Guillermo Del Toro, maxi-monstre du cinéma

A Marrakech, le réalisateur oscarisé pour "La Forme de l'Eau", a partagé son expérience, son savoir et son amour des monstres pendant le Festival International du Film. L'occasion pour nous de lui poser quelques questions sur le cet art fantastique.

Guillermo Del Toro, maxi-monstre du cinéma
© Mosa'ab Elshamy/AP/SIPA

On lui doit certaines des créatures les plus poétiques du grand écran. Guillermo Del Toro, sacré cette année par l'Académie pour son histoire d'amour entre une muette et un monstre aquatique, est aussi le papa du Labyrinthe de Pan, de Hellboy ou de Pacific Rim. En plus de réaliser, le Mexicain écrit des romans, produit des films, crée des jeux vidéos. Une imagination foisonnante, alliée à l'intelligence de transformer le fantastique et les monstres en objets humanistes. Présent au Festival International du Film de Marrakech pour évoquer sa carrière et sa vision du 7e art, le cinéaste nous a accordé un entretien autour de ses inspirations.

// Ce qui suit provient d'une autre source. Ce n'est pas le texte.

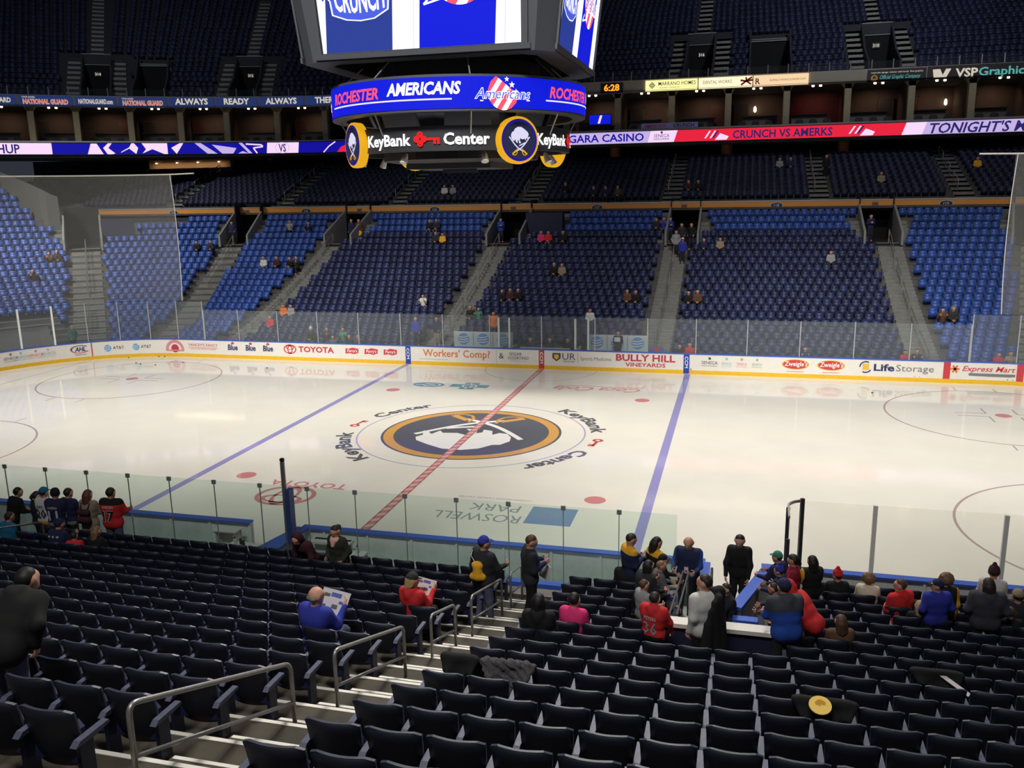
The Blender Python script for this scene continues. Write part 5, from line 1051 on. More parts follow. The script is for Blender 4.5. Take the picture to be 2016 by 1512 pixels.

Le Journal des Femmes : Vous êtes à Marrakech pour une discussion autour du cinéma… Pourquoi c'est important de parler des films ?
Guillermo Del Toro : L'important, c'est le partage, discuter avec le public le plus large possible, écouter ce que les gens ont à dire. Quand j'étais petit, les films faisaient une différence si je pouvais savoir comment l'histoire avait été construite, ce que ça voulait dire. Je veux rendre au monde ce qu'il m'a donné quand j'étais jeune.

Quel film vous a changé ?
Beaucoup m'ont changé, mais 2001 l'Odyssée de l'espace, Taxi Driver, un film espagnol qui s'appelle L'Esprit de la ruche et Los Olvidados de Luis Buñuel font partie des plus importants. Frankenstein est le premier monstre que j'ai aimé. Je suis tombé amoureux de la créature.  En inventant Frankenstein, Mary Shelley a changé le monde. C'était la première fois qu'un livre fantastique posait des questions sur l'humain. Je suis un Mexicain de 54 ans et une ado du passé a bouleversé ma vie.

Pourquoi a-t-on besoin de fantastique ?
C'est l'instrument parfait pour adresser des messages importants, à une époque où le dialogue est presque impossible. Si nous ne sommes pas d'accord, c'est très difficile de vous faire acquiescer à ce que je dis ou ne serait-ce que m'écouter. Nous voyons la vie en binaire, en noir et blanc. Le fantastique, avec une bonne histoire, est l'outil idéal pour répandre mon message humaniste sans idéologie. Quand on commence par "il était une fois..." les gens écoutent.

Quel est le plus beau compliment qu'on puisse vous faire ?
Le cinéma m'a sauvé la vie. Quand je suis au plus bas, que je pense que le monde n'est plus capable de quoi que ce soit de positif, que tout est perdu… un film arrive et je me sens de nouveau vivant. Quand les gens vous disent ça, qu'ils sont touchés de manière très personnelle, c'est le plus beau des compliments.

Les Oscars, c'est un accomplissement personnel ?
Le Labyrinthe de Pan a gagné trois oscars et a été nommé pour six. Je n'ai réalisé qu'après à quel point c'était émouvant d'exister dans cette arène. Quand j'ai gagné avec La Forme de l'eau, c'était incroyable. J'ai été submergé par l'amour.

Duquel de vos films êtes-vous le plus fier ?
La Forme de l'eau, Crimsom Peak, Le Labyrinthe de PanL'Echine du Diable, Pacific Rim... J'aime les films qui s'approchent le plus de ce que j'avais imaginé. Le résultat dépend de votre aptitude à un moment précis, de votre âge, votre expérience. Je suis capable de faire de meilleurs films selon les circonstances, alors que parfois, je refais les mêmes erreurs qu'à 23 ans.

De quoi aimeriez-vous vous libérer ?
La libérté totale est un mythe. On ne peut pas se libérer du temps et du coût. Je ne peux pas tourner un film pendant 5 ans à 300 millions de dollars, mais dans la limite du raisonnable, je suis libre. S'il y a quelque chose que vous n'aimez pas dans un de mes films, c'est entièrement ma faute. La seule fois où je me suis senti brimé, c'était en 1997 avec Mimic.

Vous préparez un Pinocchio pour Netflix. Qu'aimez-vous chez lui ?
Pinocchio est similaire à Frankenstein. Ce sont des créatures artificielles, qui ont dû apprendre à devenir humaines après avoir été abandonnées au monde par un père. Pinocchio sera mon premier Frankenstein !

Le Festival International du Film de Marrakech s'est tenu du 30 novembre au 10 décembre.